• AIM OF THE EXERCISE: Everything from the first line to the line containing "PI = math.pi" is to be repeated exactly; nothing past it.
* * * *
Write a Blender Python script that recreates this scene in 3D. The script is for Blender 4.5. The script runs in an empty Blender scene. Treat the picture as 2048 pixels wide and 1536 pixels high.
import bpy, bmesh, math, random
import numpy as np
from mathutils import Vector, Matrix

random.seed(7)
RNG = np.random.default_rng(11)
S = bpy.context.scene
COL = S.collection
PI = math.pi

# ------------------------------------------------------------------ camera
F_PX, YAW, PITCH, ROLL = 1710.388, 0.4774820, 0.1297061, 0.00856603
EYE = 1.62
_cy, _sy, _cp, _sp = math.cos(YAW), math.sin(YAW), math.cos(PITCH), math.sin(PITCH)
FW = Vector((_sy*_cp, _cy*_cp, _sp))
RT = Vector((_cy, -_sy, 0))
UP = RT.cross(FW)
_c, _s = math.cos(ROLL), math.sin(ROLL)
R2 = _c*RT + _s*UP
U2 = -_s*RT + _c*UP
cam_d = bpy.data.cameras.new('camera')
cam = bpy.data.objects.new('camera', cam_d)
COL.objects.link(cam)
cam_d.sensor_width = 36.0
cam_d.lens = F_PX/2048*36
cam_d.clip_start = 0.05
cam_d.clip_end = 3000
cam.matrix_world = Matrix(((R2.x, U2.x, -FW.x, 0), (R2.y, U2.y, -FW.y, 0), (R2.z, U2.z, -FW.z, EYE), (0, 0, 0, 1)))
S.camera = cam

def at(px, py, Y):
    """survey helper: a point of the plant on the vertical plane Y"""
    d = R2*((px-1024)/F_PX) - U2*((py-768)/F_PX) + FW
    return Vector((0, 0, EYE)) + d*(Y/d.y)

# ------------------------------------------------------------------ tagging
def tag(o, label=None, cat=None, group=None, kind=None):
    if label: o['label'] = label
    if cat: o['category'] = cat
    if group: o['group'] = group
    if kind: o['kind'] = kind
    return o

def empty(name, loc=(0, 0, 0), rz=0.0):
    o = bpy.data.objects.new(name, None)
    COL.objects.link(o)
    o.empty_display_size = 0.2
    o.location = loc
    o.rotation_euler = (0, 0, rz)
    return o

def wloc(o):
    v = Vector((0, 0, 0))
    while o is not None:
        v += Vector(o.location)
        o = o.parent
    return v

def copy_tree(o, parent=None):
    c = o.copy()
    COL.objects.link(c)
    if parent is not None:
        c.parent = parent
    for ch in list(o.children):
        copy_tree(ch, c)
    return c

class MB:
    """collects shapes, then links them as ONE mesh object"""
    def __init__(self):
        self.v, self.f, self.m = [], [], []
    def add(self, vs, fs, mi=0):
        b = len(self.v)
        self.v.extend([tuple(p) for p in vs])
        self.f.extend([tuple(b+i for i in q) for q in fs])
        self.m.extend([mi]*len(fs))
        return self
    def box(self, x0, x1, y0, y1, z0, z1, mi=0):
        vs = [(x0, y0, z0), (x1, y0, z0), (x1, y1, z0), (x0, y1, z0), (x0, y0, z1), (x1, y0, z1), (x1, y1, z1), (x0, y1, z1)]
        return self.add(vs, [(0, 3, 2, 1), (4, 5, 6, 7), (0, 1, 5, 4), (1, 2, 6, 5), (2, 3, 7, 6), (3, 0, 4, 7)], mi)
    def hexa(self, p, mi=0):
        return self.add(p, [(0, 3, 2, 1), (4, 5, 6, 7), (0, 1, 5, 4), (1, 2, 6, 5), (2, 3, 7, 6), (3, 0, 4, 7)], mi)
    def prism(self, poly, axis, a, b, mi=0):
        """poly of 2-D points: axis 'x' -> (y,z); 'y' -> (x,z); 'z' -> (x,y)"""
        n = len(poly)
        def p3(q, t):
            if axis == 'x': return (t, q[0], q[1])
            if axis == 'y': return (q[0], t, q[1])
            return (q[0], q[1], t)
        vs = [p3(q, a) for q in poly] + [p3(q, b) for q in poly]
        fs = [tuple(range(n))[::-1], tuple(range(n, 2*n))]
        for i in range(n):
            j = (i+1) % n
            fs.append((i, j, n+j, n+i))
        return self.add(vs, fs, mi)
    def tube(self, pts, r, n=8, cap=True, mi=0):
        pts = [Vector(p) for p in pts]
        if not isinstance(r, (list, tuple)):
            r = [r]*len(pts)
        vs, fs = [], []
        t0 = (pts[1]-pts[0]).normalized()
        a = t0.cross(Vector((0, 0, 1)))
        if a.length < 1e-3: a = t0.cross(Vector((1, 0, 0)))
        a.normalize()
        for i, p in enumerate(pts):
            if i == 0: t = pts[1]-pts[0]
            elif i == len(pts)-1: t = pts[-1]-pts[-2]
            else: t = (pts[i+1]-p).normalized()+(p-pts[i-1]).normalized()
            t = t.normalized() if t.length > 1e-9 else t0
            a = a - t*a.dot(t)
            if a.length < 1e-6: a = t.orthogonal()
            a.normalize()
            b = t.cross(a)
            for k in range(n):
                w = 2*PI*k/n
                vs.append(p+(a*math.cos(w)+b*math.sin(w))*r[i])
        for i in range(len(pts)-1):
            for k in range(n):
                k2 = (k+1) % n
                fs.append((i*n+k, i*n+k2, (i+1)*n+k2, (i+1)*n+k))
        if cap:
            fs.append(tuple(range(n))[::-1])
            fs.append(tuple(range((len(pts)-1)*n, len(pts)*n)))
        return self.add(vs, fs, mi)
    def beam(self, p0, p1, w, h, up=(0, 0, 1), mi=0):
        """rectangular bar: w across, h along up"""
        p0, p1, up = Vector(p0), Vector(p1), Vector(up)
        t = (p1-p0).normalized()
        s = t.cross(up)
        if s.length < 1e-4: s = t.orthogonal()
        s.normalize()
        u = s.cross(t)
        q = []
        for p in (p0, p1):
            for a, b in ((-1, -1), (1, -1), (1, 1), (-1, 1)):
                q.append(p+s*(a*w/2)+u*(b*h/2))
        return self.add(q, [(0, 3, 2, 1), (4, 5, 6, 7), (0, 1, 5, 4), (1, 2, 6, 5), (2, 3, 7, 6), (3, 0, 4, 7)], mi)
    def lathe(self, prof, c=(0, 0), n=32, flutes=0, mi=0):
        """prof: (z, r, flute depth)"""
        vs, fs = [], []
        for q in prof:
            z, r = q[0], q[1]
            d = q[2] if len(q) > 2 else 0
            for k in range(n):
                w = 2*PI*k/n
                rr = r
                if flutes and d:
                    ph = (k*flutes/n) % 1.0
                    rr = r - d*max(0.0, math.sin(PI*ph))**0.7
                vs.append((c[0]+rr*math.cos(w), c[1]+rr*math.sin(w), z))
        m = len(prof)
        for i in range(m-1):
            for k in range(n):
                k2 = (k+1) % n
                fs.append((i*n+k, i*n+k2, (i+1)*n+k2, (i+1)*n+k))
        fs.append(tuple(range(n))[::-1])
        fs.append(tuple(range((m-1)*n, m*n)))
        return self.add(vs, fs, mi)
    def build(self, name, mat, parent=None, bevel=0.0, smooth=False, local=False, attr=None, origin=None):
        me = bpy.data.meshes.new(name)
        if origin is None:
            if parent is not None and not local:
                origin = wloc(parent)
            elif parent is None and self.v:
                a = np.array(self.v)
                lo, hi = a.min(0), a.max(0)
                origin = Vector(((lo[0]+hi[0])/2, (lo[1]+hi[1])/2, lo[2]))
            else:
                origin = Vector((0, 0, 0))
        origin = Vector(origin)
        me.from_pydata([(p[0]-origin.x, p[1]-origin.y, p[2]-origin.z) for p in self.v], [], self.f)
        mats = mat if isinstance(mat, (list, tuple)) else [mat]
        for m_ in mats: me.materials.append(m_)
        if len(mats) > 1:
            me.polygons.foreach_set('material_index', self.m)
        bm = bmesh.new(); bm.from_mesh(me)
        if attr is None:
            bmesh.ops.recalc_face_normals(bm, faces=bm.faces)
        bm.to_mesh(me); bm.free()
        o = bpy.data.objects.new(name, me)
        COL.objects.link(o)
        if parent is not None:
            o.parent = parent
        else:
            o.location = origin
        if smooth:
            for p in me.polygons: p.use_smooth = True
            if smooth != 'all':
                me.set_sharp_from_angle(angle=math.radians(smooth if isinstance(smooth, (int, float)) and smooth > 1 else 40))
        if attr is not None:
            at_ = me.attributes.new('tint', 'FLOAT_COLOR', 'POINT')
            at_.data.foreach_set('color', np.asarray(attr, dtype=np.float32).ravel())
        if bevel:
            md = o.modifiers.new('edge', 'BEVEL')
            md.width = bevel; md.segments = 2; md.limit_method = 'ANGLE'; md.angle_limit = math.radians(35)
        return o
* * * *
• OUTPUT BELOW:
Write a Blender Python script that recreates this scene in 3D. The script is for Blender 4.5. The script runs in an empty Blender scene. Treat the picture as 2048 pixels wide and 1536 pixels high.
import bpy, bmesh, math, random
import numpy as np
from mathutils import Vector, Matrix

random.seed(7)
RNG = np.random.default_rng(11)
S = bpy.context.scene
COL = S.collection
PI = math.pi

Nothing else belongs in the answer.